• Given request:
Search the listing below for the string "part" and copy every line where it occurs.

◆ ◆ ◆ ◆

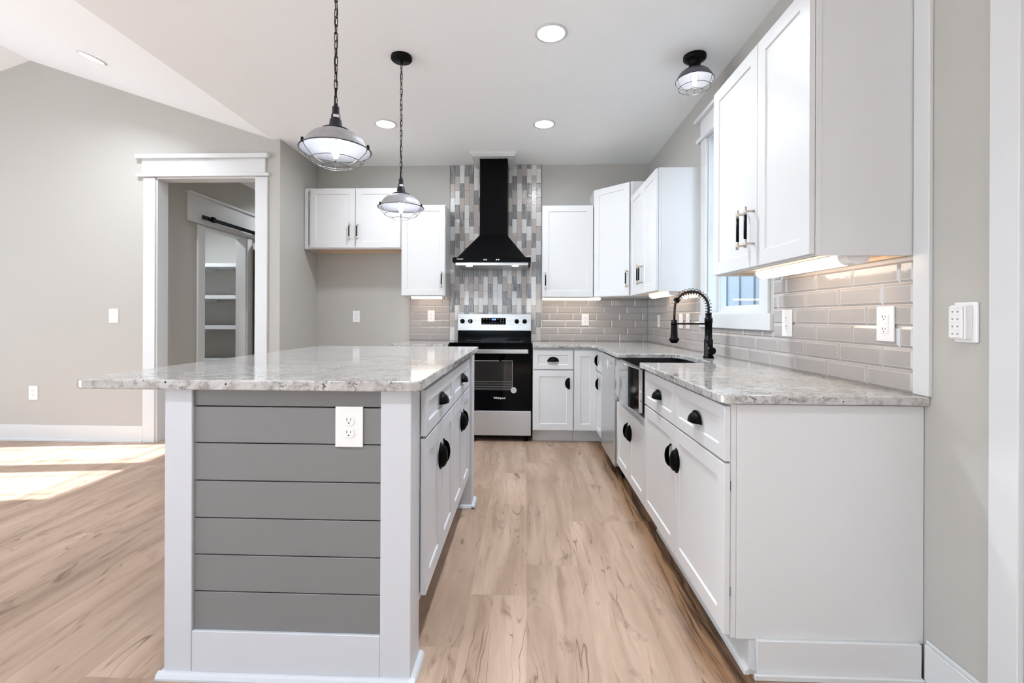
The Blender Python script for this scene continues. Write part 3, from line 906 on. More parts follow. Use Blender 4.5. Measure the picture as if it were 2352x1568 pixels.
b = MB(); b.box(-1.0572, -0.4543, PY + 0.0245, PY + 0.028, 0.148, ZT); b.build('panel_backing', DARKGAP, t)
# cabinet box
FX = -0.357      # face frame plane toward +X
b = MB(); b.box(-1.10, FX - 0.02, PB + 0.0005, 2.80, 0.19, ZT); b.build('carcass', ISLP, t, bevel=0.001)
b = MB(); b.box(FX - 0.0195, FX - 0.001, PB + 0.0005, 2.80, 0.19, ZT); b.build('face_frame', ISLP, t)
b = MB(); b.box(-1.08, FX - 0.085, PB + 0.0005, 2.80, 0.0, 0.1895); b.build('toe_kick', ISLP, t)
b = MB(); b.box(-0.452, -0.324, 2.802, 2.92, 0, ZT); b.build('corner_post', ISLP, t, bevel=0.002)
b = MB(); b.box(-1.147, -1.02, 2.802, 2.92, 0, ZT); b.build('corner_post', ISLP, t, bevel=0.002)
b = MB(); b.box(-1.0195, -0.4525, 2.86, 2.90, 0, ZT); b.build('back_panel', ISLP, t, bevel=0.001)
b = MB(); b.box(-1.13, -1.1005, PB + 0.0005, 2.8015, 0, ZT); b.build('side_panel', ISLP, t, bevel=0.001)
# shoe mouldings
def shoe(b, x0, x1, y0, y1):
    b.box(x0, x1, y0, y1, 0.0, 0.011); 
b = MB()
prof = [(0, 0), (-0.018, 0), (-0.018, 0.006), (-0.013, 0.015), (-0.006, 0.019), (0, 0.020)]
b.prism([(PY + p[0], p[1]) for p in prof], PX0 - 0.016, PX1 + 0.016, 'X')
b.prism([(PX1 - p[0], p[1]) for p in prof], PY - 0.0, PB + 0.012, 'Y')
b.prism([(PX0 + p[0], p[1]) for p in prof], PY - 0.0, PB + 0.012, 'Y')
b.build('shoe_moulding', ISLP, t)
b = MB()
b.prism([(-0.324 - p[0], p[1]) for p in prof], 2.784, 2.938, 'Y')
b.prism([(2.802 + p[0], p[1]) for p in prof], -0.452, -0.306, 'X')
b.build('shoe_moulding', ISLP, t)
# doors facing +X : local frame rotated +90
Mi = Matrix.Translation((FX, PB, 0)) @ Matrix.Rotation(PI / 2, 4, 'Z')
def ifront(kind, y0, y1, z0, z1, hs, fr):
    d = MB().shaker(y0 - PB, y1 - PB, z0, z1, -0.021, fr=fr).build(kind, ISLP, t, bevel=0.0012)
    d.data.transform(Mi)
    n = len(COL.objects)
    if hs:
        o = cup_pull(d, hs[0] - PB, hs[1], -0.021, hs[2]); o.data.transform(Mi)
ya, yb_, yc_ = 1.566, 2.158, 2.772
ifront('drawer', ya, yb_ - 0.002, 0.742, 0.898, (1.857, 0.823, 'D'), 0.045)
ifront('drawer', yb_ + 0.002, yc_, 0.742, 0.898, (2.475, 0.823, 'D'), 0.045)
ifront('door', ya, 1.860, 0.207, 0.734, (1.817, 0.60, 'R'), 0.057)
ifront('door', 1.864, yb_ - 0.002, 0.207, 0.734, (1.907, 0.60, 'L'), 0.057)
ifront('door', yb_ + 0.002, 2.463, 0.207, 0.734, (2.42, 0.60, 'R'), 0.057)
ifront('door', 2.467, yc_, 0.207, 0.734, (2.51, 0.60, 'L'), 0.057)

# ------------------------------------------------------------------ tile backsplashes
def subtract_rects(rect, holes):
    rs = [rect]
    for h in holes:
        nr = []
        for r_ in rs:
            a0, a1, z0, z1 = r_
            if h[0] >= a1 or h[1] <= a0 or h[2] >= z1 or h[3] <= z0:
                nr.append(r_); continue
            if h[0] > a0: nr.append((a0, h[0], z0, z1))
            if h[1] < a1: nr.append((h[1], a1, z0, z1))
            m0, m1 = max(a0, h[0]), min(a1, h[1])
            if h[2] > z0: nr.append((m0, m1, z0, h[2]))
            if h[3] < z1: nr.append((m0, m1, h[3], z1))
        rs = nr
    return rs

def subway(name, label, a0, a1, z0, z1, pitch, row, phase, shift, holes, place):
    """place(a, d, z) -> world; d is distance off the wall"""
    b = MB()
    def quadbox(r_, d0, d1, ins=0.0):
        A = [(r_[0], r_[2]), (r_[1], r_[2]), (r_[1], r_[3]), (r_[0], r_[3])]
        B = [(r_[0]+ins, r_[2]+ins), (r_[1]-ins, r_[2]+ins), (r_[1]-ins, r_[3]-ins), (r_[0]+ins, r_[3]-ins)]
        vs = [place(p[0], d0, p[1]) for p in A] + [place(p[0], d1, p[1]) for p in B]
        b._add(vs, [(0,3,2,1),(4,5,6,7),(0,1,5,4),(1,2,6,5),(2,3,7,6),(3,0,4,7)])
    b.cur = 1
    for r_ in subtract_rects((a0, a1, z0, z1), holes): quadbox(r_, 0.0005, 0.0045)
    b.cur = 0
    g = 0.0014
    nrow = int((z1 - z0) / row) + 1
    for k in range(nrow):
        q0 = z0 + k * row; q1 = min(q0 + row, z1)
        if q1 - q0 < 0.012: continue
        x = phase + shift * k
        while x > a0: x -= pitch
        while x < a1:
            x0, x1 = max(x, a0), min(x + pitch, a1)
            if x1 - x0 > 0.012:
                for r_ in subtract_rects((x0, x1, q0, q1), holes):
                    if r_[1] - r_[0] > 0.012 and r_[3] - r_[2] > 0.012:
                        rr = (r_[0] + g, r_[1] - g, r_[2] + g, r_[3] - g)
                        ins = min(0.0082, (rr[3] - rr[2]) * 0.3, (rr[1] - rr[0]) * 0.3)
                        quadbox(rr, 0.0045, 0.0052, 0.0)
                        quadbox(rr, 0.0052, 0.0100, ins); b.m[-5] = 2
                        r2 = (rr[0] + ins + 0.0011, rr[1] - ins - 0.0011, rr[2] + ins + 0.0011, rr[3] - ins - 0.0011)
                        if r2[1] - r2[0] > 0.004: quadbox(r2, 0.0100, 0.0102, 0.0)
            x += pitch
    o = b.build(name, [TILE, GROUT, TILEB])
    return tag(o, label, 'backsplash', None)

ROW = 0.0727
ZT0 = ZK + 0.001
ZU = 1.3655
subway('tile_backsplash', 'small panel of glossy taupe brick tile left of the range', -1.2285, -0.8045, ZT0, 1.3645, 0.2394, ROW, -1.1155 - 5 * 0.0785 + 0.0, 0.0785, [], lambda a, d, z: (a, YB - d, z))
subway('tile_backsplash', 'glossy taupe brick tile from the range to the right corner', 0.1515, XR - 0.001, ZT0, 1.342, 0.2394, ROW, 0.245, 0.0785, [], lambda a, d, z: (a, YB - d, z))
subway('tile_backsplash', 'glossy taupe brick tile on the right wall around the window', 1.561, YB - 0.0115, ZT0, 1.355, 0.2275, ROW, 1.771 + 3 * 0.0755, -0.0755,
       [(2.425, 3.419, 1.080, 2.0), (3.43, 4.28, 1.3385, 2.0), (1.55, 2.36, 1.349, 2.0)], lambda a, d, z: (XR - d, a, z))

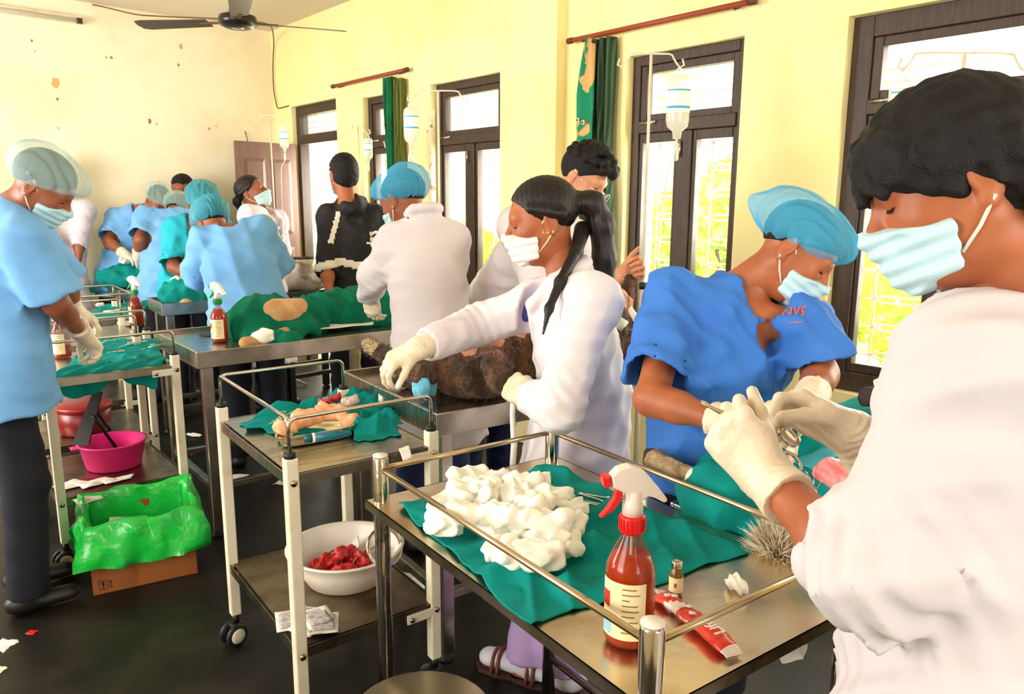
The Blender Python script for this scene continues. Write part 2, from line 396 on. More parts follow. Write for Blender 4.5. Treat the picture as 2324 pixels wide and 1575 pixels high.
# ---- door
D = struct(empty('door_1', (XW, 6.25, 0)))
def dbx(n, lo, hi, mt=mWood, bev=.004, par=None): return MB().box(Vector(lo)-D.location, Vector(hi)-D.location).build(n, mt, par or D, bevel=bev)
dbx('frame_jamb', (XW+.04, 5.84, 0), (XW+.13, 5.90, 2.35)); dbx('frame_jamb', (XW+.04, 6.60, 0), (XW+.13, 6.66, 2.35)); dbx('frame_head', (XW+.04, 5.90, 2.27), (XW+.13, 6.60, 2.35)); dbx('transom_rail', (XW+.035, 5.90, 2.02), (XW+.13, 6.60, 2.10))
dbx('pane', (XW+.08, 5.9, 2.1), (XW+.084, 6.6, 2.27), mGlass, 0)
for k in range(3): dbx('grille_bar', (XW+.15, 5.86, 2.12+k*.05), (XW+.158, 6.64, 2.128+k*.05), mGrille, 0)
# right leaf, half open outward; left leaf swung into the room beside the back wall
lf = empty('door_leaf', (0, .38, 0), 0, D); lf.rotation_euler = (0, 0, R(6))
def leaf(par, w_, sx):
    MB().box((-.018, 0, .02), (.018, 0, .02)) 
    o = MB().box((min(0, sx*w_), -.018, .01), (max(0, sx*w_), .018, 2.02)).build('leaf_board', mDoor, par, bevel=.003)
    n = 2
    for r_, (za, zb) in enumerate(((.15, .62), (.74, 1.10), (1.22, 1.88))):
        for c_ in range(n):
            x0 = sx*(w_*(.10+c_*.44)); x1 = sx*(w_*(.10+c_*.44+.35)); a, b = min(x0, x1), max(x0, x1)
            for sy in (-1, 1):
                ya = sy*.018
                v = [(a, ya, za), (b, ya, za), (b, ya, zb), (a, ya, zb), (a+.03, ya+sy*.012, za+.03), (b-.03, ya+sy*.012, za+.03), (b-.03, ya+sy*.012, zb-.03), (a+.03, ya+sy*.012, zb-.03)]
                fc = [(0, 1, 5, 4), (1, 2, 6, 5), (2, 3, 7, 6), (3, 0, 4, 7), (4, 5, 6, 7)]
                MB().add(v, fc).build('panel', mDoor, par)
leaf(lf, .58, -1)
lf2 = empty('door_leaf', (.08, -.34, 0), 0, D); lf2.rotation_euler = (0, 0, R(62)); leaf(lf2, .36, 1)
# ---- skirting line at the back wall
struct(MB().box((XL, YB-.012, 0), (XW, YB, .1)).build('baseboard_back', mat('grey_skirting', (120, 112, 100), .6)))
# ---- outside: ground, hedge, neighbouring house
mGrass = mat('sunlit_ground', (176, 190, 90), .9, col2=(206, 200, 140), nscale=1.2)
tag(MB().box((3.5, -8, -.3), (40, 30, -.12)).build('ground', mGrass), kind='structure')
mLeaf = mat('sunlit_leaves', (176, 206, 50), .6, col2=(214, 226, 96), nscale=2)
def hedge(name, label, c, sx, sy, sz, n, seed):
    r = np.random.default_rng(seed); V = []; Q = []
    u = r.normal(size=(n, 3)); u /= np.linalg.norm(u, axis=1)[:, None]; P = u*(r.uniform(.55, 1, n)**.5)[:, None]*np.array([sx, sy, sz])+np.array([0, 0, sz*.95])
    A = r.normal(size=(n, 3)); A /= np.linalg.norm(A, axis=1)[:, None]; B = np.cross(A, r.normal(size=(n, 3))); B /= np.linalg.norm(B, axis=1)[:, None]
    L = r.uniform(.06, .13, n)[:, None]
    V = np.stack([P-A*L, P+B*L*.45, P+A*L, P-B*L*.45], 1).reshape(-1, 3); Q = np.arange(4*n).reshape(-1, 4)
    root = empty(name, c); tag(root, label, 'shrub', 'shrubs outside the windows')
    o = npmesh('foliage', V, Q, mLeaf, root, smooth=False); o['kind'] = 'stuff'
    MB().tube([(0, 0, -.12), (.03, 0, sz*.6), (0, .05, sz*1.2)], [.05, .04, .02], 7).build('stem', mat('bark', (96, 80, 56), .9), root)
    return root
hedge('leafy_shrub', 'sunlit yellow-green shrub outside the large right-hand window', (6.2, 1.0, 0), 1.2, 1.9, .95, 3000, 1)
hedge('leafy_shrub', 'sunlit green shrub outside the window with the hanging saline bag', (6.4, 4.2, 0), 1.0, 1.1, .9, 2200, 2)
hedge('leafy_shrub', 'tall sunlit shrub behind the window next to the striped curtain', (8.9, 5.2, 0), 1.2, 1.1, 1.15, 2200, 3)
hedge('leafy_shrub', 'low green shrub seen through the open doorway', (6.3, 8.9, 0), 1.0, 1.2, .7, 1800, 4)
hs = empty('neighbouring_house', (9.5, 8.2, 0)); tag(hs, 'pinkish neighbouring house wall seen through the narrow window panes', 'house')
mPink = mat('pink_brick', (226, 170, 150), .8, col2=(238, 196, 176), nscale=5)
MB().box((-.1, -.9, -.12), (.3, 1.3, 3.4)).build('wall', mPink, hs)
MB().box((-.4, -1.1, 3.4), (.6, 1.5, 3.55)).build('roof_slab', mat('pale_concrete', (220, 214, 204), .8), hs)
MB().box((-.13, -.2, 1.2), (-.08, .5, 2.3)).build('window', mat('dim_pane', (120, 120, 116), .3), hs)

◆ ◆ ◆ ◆

• Problem solution:
The Blender Python script for this scene continues. Write part 3, from line 906 on. More parts follow. Use Blender 4.5. Measure the picture as if it were 2352x1568 pixels.
The Blender Python script for this scene continues. Write part 2, from line 396 on. More parts follow. Write for Blender 4.5. Treat the picture as 2324 pixels wide and 1575 pixels high.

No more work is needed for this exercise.